Naquele 1970 o meu irmão já trabalhava e ganhava um dinheirinho bom. Ele fez as contas, pensou, pensou e viu que dava para pagar todo mês aquele grosso carnê de mensalidades do Parque da Colina.

Os anos foram passando e um dia, feliz da vida, meu irmão quitou a última prestação. A partir daquele momento ele era proprietário com escritura e tudo de um belo túmulo que, na verdade, era um pedaço de terra com uma grama verdinha por cima.

Quarenta e tantos anos depois, o túmulo está lá, novinho em folha.

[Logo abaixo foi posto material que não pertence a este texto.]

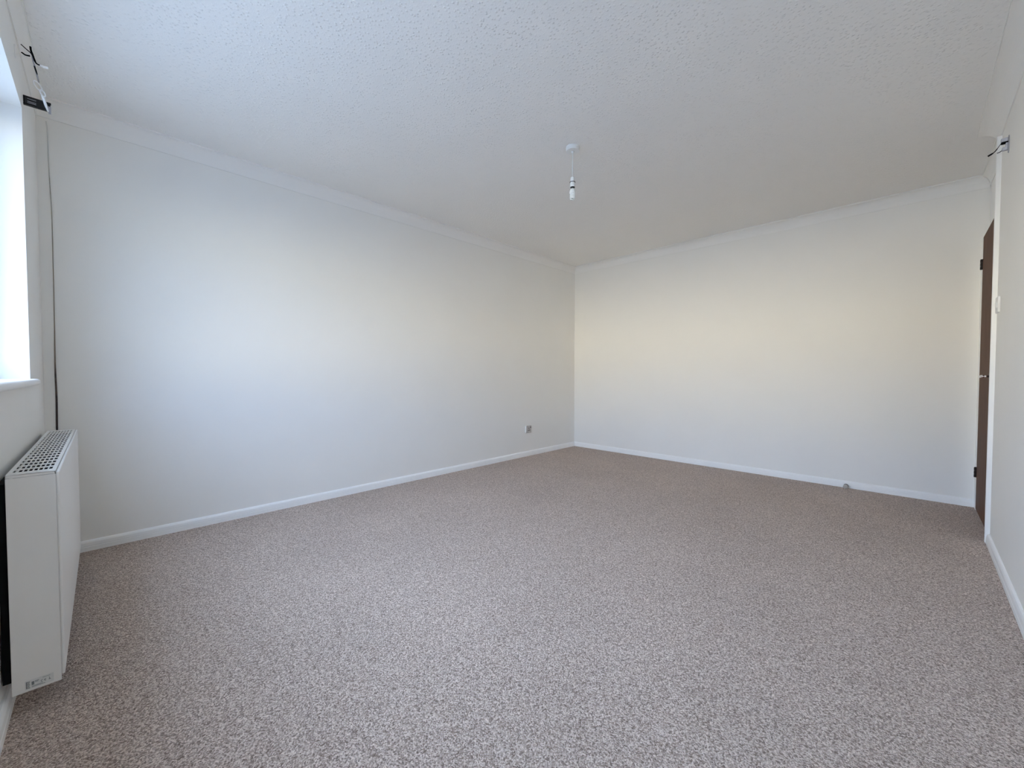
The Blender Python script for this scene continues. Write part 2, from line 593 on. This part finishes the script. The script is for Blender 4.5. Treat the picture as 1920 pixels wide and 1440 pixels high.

Soube que valorizou uma barbaridade. Hoje vale mil vezes o preço que ele pagou naquele inesquecível ano em que o Brasil foi tricampeão com Gerson, Rivelino, Pelé e Tostão no ataque.

De tempos em tempos o meu irmão vai lá no Parque da Colina conferir se está tudo certinho, marcar território e pagar o condomínio. Da última vez que foi, a atendente perguntou:

– Mas o senhor tem esse jazigo há tanto tempo e nunca usou?

O meu irmão foi rápido e rasteiro:

– E nem pretendo usar tão cedo!

Verdade. Graças a Deus, ele está firme e forte, com a saúde de um touro. Eu também. A única diferença entre eu e ele é que eu continuo sem ter onde cair morto.